Essa mudança também é sentida nas finanças. De 1999 para cá, o óleo diesel aumentou 193,4% em relação ao preço da gasolina e 248,8%, se comparado ao Índice Nacional de Preços ao Consumidor Amplo (IPCA), de acordo com dados do Instituto Brasileiro de Geografia e Estatística (IBGE).A tarifa é um dos principais indicadores dessa desigualdade. Enquanto os valores das passagens tiveram aumento de 847,5% num período de 24 anos, as despesas com a aquisição de veículos aumentaram 144,1%. Nesse período, o IPCA teve elevação de 387,09%. O incentivo concedido, nas últimas décadas, à indústria automotiva fomentou o sonho pela conquista do carro próprio no imaginário popular, desvalorizando o transporte coletivo.
A forte concorrência pelas ruas das cidades se reflete no precário sistema oferecido, incomodando o usuário. Caso de Lindalva Fonseca, 46 anos, diarista. “Transporte público é a pior coisa que tem. Além do engarrafamento em todas as cidades, ficamos muito tempo em uma parada esperando pelos ônibus, que estão quebrados e com qualidade ruim”, criticou a moradora de Águas Lindas, que gasta R$ 13,40 por dia com as tarifas. Para Otávio Cunha, presidente executivo da NTU, ter automóvel prejudica a melhora do transporte público. “O carro é um concorrente. Aqui no Brasil, é vendido como um sonho. Agora, na Europa e nos EUA, o veículo é apenas uma ferramenta que as pessoas guardam para emergências”, afirmou. “Não somos contra o automóvel, mas precisamos oferecer um transporte público de qualidade para incentivar o uso.”

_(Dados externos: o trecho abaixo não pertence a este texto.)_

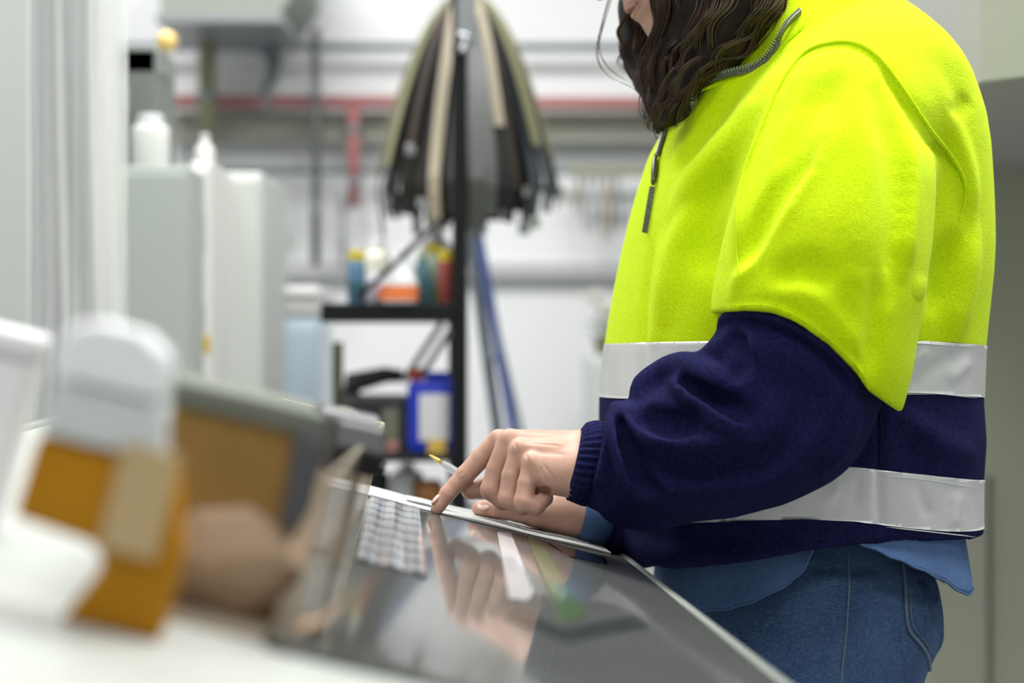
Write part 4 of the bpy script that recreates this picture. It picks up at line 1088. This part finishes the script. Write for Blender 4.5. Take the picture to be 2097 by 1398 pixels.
for (sy, th, xl_) in ((640, .036, 660), (936, .014, 690)):
    w = colx(930, TD) - colx(xl_, TD); rb(MB().box((colx(xl_, TD) + w / 2, TD + .10, vz(sy)), (w, .26, th), bevel=.003), 'shelf', M_POLE)
rb(MB().box((colx(668, TD), TD + .215, vz(700) * .5), (.02, .02, vz(700)), bevel=.002), 'back_post', mat('olive_steel', (.10, .11, .05), .5))
rb(MB().box((colx(920, TD), TD + .215, vz(625) * .5), (.02, .02, vz(625)), bevel=.002), 'back_post', M_POLE)
rb(MB().box((px0, TD + .1, .03), (.10, .50, .06), bevel=.01), 'foot', M_POLE)

# straps: each hangs over the head of the rack and falls in a bell
def strap(phi, endrow, wid, material, label, rr=1.0, group=None, buckle=False, bulge=0.0, startrow=-58):
    pts = []; sides = []
    n = 16
    for i in range(n):
        row = startrow + (endrow - startrow) * i / (n - 1)
        rpx = 203 * math.sqrt(min(1, max(0, (row + 60) / 430))) * rr
        if row > 370: rpx *= 1 - (row - 370) / 110 * 0.07
        x = colx(950, TD) + rpx / (FPX / TD) * math.cos(phi); y = TD + .19 + rpx / (FPX / TD) * math.sin(phi) * 0.85 + bulge * math.sin(i * .9)
        pts.append((x, y, vz(row))); sides.append(Vector((-math.sin(phi), math.cos(phi), 0)))
    root = empty('hanging_strap', pts[0]); tag(root, label, 'strap', group)
    o = MB().ribbon(pts, wid, sides, 0.003).build('webbing', material); o.parent = root; o.matrix_parent_inverse = Matrix.Translation(-Vector(pts[0]))
    if buckle:
        e = Vector(pts[-1]); b = MB().box((e.x, e.y, e.z - .008), (wid * 1.1, .008, .022), bevel=.002).build('buckle', M_STEEL); b.parent = root; b.matrix_parent_inverse = Matrix.Translation(-Vector(pts[0]))
    return root
M_SBLK = mat('strap_black', (0.008, 0.008, 0.008), 0.45)
M_SBRN = mat('strap_brown', (0.035, 0.024, 0.018), 0.55)
M_SOLV = mat('strap_olive', (0.21, 0.21, 0.12), 0.7)
M_SBGE = mat('strap_beige', (0.36, 0.32, 0.24), 0.7)
M_SGRY = mat('strap_grey', (0.075, 0.08, 0.08), 0.35)
M_SSLT = mat('strap_slate', (0.05, 0.06, 0.07), 0.35)
sr = random.Random(5)
for k in range(46):
    ph = 2 * math.pi * (k + sr.uniform(-.3, .3)) / 46
    side_ = abs(math.cos(ph))
    strap(ph, sr.uniform(400, 475) - 40 * side_, sr.uniform(.020, .030), M_SBLK if k % 3 else M_SBRN, '%s strap on the %s of the bell-shaped bundle by the black pole' % ('black' if k % 3 else 'dark brown', 'right flank' if math.cos(ph) > .7 else 'left flank' if math.cos(ph) < -.7 else 'back' if math.sin(ph) > 0 else 'front'), sr.uniform(.80, 1.0), 'dark straps hanging from the pole rack', buckle=(k % 5 == 1), bulge=sr.uniform(-.003, .003))
for k in range(8):  # unseen filler straps, added to block see-through gaps and darken the bundle
    ph = 2 * math.pi * (k + .5) / 8
    strap(ph, sr.uniform(300, 460), .055, M_SBLK, 'unseen wide black strap added inside the hanging bundle to keep it dark', sr.uniform(.5, .78), 'added unseen filler straps inside the bundle')
for (c, sgn, endrow, wd, m_, lab, r_) in (
        (-.97, -1, 345, .020, M_SOLV, 'outermost olive strap at the left of the hanging bundle', 1.02), (-.84, -1, 330, .024, M_SOLV, 'broad olive strap second from the left of the bundle', 1.03),
        (-.30, -1, 462, .024, M_SBGE, 'long beige strap at the middle left of the bundle', 1.04), (-.60, -1, 290, .018, M_SBRN, 'short brown strap with loop left of the beige one', 1.03),
        (.40, -1, 250, .020, M_SBGE, 'short beige strap right of the black pole', 1.05), (.80, -1, 285, .026, M_SOLV, 'broad olive strap at the right of the bundle', 1.04), (.95, -1, 300, .018, M_SOLV, 'outermost olive strap at the right of the bundle', 1.03),
        (.12, -1, 470, .030, M_SGRY, 'broad grey strap just right of the black pole', 1.05), (.26, -1, 440, .024, M_SGRY, 'grey strap second right of the black pole', 1.05), (-.10, -1, 430, .022, M_SGRY, 'grey strap just left of the black pole', 1.05),
        (.78, -1, 440, .030, M_SSLT, 'slate grey strap with buckle at the right end', .93), (.90, -1, 425, .030, M_SSLT, 'wide slate strap at the lower right of the bundle', .97), (-.93, -1, 475, .016, M_SSLT, 'thin slate strap hanging lowest at the left', 1.0),
        (-.05, -1, 165, .016, mat('strap_blue', (.05, .12, .35), .5), 'short blue strap beside the pole top', 1.1)):
    strap(math.atan2(sgn * math.sqrt(max(0, 1 - c * c)), c), endrow, wd, m_, lab, r_, None, buckle=('buckle' in lab or 'short brown' in lab))

# bottles on the upper shelf
SH = vz(622)
def bottle(x0, x1, top, prof, m, label, cap=None, capm=None, band=None, bandm=None, name='bottle', cat='bottle', yy=TD + .06, base=SH):
    cx_ = (colx(x0, yy) + colx(x1, yy)) / 2; r = (colx(x1, yy) - colx(x0, yy)) / 2; H = rowz(top, yy) - base
    root = empty(name, (cx_, yy, base)); tag(root, label, cat)
    child(MB().lathe([(r * a, H * b) for a, b in prof], seg=24, power=2.6), 'body', m, root, smooth=True)
    if cap:
        child(MB().lathe([(r * cap[0], H * cap[1]), (r * cap[0], H * (cap[2] - .02)), (r * cap[0] * .9, H * cap[2])], seg=20), 'cap', capm, root, smooth=False)
    if band:
        child(MB().lathe([(r * band[0], H * band[1]), (r * band[0], H * band[2])], seg=24, power=2.6), 'label_band', bandm, root)
    return root
CAN = [(.9, 0), (1, .03), (1, .70), (.9, .80), (.45, .86)]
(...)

Óleo diesel x combustíveis limpos
Durante seminário promovido na semana passada pela Lat.Bus, Feira Latino-Americana do Transporte, em São Paulo, representantes das principais montadoras do país procuraram estabelecer metas na procura de sustentabilidade global. Houve um consenso: a necessidade de acompanhar a evolução mundial em busca da proteção ao meio ambiente. Um dos principais entraves, porém, é a diferença de custo entre os combustíveis limpos e o diesel, principal fonte de abastecimento do transporte público.
“O ônibus, utilizando bateria, teria um gasto triplo. Uma mudança imediata não é possível. Isso pesaria em tarifas e subvenção, atingindo principalmente o passageiro. Agora, é claro que os empresários têm consciência em colaborar. A substituição da frota é gradual e atrelada a uma política nacional de mudanças de matriz energética”, disse Otávio Cunha, presidente executivo da NTU.
Pastor Willy Gonzales, professor de engenharia civil da UnB, apontou que o Brasil ainda está atrasado no avanço às novas formas de combustíveis. “Ainda estamos engatinhando. Brasília tem alguns veículos movidos a biodiesel, mas essa mudança tem que ser mais efetiva. Isso envolve uma maior participação das companhias”, disse.
“Brasília tem alguns veículos movidos a biodiesel, mas essa mudança tem que ser mais efetiva” Pastor Gonzales, professor da UnB
O sofrimento dos usuários
É comum o aumento expressivo no preço das tarifas de ônibus, ocasionado, principalmente, pelos gastos com mão de obra e óleo diesel. O combustível representa, atualmente, 22% do custo total do sistema, sofrendo um aumento de 254,1% em relação ao IPCA nos últimos 20 anos. Esse valor é repassado diretamente ao usuário, que tem a ação natural de esquivar-se. “A forma de financiamento, que une só a tarifa paga pelo passageiro, está ultrapassada, não acompanhando outros países”, destacou Otávio Cunha, presidente executivo da NTU.
Para Maria Ediléia, 40, diarista, as queixas não são centradas apenas no valor da tarifa. “Acredito que as passagens podiam amenizar, né? Pago R$ 6,40 só no trecho de ida. Além disso, em Brasília, não há um sistema total de integração. Poderia haver um maior número de faixas exclusivas para ônibus”, reclamou.
Já para Jurandir Rodrigues, 41, autônomo, o cenário enfrentado é delicado por tratar-se de Brasília. “Aqui é a capital do país. A tarifa é muito cara. Ônibus mais velhos também são constantes”, criticou.